Every line below is to be copied exactly, with the pictures left out.
============================================================
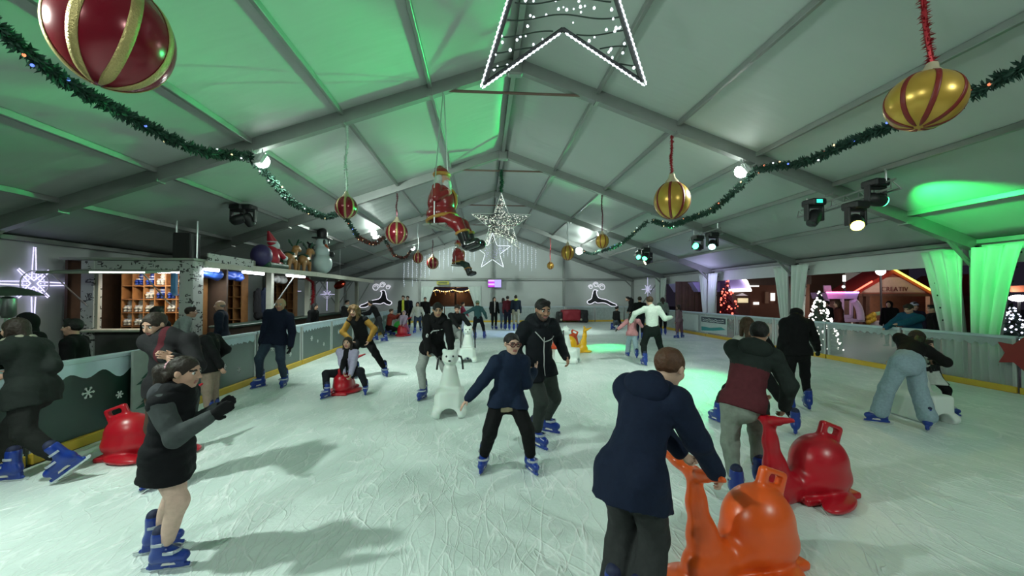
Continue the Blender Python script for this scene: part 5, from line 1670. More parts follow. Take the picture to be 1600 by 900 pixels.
# --- man behind him
man = person((845, 694), 1.80, 165, 'bearded man in a dark jacket with white piping skating behind the boy with glasses', dict(c=[(0.009, 0.011, 0.015), (0.07, 0.075, 0.08)], b=0.024, hem=0.045, fold=0.006, collar=0.03), dict(c=(0.038, 0.046, 0.042), b=0.018, end=0.14), ('beard', 'black'), 'tan',
    pelvis=(842, 577, 0.05), neck=(842, 507, -0.04), head=(848, 484, -0.12), hpitch=16, hyaw=-4, hands=((820, 568, -0.22), (884, 557, 0.05)), elb=((0.3, -0.6, -0.6), (-0.5, -0.6, -0.5)),
    feet=((838, 699, 145), (854, 676, 125)), hood=('down', (0.012, 0.014, 0.018)), curl=0.8)
M_PIPE = mat('white_piping', (0.55, 0.57, 0.57), 0.6)
H_ = 1.8
project(man, [(-0.015, y) for y in np.linspace(-0.05, 0.42, 14)], 'zip', M_PIPE, 0.006)
project(man, [(x, 0.36 + 0.03 * abs(x) / 0.2) for x in np.linspace(-0.19, -0.02, 8)], 'piping', M_PIPE, 0.006)
project(man, [(x, 0.36 + 0.12 * (x + 0.02) / 0.1) for x in np.linspace(-0.02, 0.09, 7)], 'piping', M_PIPE, 0.006)
# --- teen with the first bear
bear(ground(703, 644), 178, 'white bear skating aid pushed by the teenager in the black hoodie')
teen = person((672, 624), 1.76, 184, 'teenager in a black hoodie with a white tick leaning on a white bear aid', dict(c=BLACK, b=0.024, hem=0.035, fold=0.007), dict(c=(0.36, 0.37, 0.36), b=0.018, end=0.12), ('short', 'black'), 'olive',
    pelvis=(676, 540, 0.18), neck=(683, 505, 0.0), head=(684, 484, -0.10), hpitch=20, hyaw=-14, hands=((668, 570, -0.40), (707, 572, -0.36)), elb=((1.0, -0.4, -0.1), (-1.0, -0.4, -0.1)), feet=((661, 624, 200), (706, 622, 175)), hood=('down', BLACK), curl=1.0)
tick = [(-0.115, 0.245), (-0.122, 0.225), (-0.112, 0.205), (-0.085, 0.205), (-0.03, 0.225), (0.04, 0.255), (0.12, 0.292),
        (0.12, 0.296), (0.03, 0.272), (-0.04, 0.248), (-0.078, 0.238), (-0.092, 0.238), (-0.098, 0.245), (-0.102, 0.252)]
project(teen, [(-x, y + 0.13) for x, y in tick], 'white_tick', M_FLAKE, 0, closed=True)
for sg in (-1, 1): project(teen, [(sg * 0.035, y) for y in np.linspace(0.33, 0.42, 6)], 'hood_cord', cloth((0.10, 0.10, 0.10)), 0.004)
# --- second bear
bear(ground(731, 564), 180, 'white bear skating aid farther back, pushed by the youth in the grey and black jacket', 0.5)
person((721, 561), 1.72, 184, 'youth in a black jacket with a grey front pushing the farther white bear aid', dict(c=[BLACK, (0.19, 0.20, 0.20)], band=0.16, b=0.024, hem=0.02), dict(c=(0.25, 0.26, 0.25), b=0.016), ('short', 'dark'), 'fair',
    pelvis=(712, 520, 0.25), neck=(714, 485, 0.1), head=(715, 477, 0.04), hpitch=25, hands=((722, 520, -0.45), (742, 520, -0.4)), feet=((703, 564, 190), (730, 561, 170)))
bear(ground(884, 566), 120, 'white bear skating aid half hidden behind the bearded man')
# --- yellow and orange whales
whale(ground(898, 551), 262, 'yellow', 'yellow whale skating aid beyond the bearded man', 1.0)
whale(ground(882, 545), 95, 'redorange', 'orange red whale skating aid just behind the yellow one', 1.0)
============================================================
Final answer.
Continue the Blender Python script for this scene: part 5, from line 1670. More parts follow. Take the picture to be 1600 by 900 pixels.
# --- man behind him
man = person((845, 694), 1.80, 165, 'bearded man in a dark jacket with white piping skating behind the boy with glasses', dict(c=[(0.009, 0.011, 0.015), (0.07, 0.075, 0.08)], b=0.024, hem=0.045, fold=0.006, collar=0.03), dict(c=(0.038, 0.046, 0.042), b=0.018, end=0.14), ('beard', 'black'), 'tan',
    pelvis=(842, 577, 0.05), neck=(842, 507, -0.04), head=(848, 484, -0.12), hpitch=16, hyaw=-4, hands=((820, 568, -0.22), (884, 557, 0.05)), elb=((0.3, -0.6, -0.6), (-0.5, -0.6, -0.5)),
    feet=((838, 699, 145), (854, 676, 125)), hood=('down', (0.012, 0.014, 0.018)), curl=0.8)
M_PIPE = mat('white_piping', (0.55, 0.57, 0.57), 0.6)
H_ = 1.8
project(man, [(-0.015, y) for y in np.linspace(-0.05, 0.42, 14)], 'zip', M_PIPE, 0.006)
project(man, [(x, 0.36 + 0.03 * abs(x) / 0.2) for x in np.linspace(-0.19, -0.02, 8)], 'piping', M_PIPE, 0.006)
project(man, [(x, 0.36 + 0.12 * (x + 0.02) / 0.1) for x in np.linspace(-0.02, 0.09, 7)], 'piping', M_PIPE, 0.006)
# --- teen with the first bear
bear(ground(703, 644), 178, 'white bear skating aid pushed by the teenager in the black hoodie')
teen = person((672, 624), 1.76, 184, 'teenager in a black hoodie with a white tick leaning on a white bear aid', dict(c=BLACK, b=0.024, hem=0.035, fold=0.007), dict(c=(0.36, 0.37, 0.36), b=0.018, end=0.12), ('short', 'black'), 'olive',
    pelvis=(676, 540, 0.18), neck=(683, 505, 0.0), head=(684, 484, -0.10), hpitch=20, hyaw=-14, hands=((668, 570, -0.40), (707, 572, -0.36)), elb=((1.0, -0.4, -0.1), (-1.0, -0.4, -0.1)), feet=((661, 624, 200), (706, 622, 175)), hood=('down', BLACK), curl=1.0)
tick = [(-0.115, 0.245), (-0.122, 0.225), (-0.112, 0.205), (-0.085, 0.205), (-0.03, 0.225), (0.04, 0.255), (0.12, 0.292),
        (0.12, 0.296), (0.03, 0.272), (-0.04, 0.248), (-0.078, 0.238), (-0.092, 0.238), (-0.098, 0.245), (-0.102, 0.252)]
project(teen, [(-x, y + 0.13) for x, y in tick], 'white_tick', M_FLAKE, 0, closed=True)
for sg in (-1, 1): project(teen, [(sg * 0.035, y) for y in np.linspace(0.33, 0.42, 6)], 'hood_cord', cloth((0.10, 0.10, 0.10)), 0.004)
# --- second bear
bear(ground(731, 564), 180, 'white bear skating aid farther back, pushed by the youth in the grey and black jacket', 0.5)
person((721, 561), 1.72, 184, 'youth in a black jacket with a grey front pushing the farther white bear aid', dict(c=[BLACK, (0.19, 0.20, 0.20)], band=0.16, b=0.024, hem=0.02), dict(c=(0.25, 0.26, 0.25), b=0.016), ('short', 'dark'), 'fair',
    pelvis=(712, 520, 0.25), neck=(714, 485, 0.1), head=(715, 477, 0.04), hpitch=25, hands=((722, 520, -0.45), (742, 520, -0.4)), feet=((703, 564, 190), (730, 561, 170)))
bear(ground(884, 566), 120, 'white bear skating aid half hidden behind the bearded man')
# --- yellow and orange whales
whale(ground(898, 551), 262, 'yellow', 'yellow whale skating aid beyond the bearded man', 1.0)
whale(ground(882, 545), 95, 'redorange', 'orange red whale skating aid just behind the yellow one', 1.0)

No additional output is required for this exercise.